Davvero è questa la risposta al declassamento operato da Standard and Poor’s? Davvero è questa la priorità delle priorità? O non si vuole invece creare un diversivo per nascondere le politiche durissime che il governo Monti sta portando avanti e dovrà ancora portare? Del resto, non è indicativa la scelta di nascondere, proprio nel decreto liberalizzazioni, la modifica surrettizia dell’articolo 18?

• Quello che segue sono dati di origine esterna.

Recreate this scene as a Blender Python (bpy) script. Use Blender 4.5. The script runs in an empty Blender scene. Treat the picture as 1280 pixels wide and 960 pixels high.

Insomma, a me questa vicenda non convince. Gradirei vedere all’opera un governo che spezzasse il lavoro precario, tassasse davvero i grandi patrimoni, le rendite, magari la Chiesa, smettesse di accumulare conflitti di interesse e minacciasse di dimettersi se viene salvato un parlamentare in odor di Camorra. Che si mettesse a discutere con i Comuni e le Regioni di sistemi di trasporto pubblico efficaci (avete presente Trenitalia?), anche per rilanciare l’economia e l’occupazione (perché non si rileva l’Iribus chiusa dalla Fiat per costruire un bel po’ di autobus?). E che poi, magari, si occupasse anche dei tassisti. Ma solo dopo.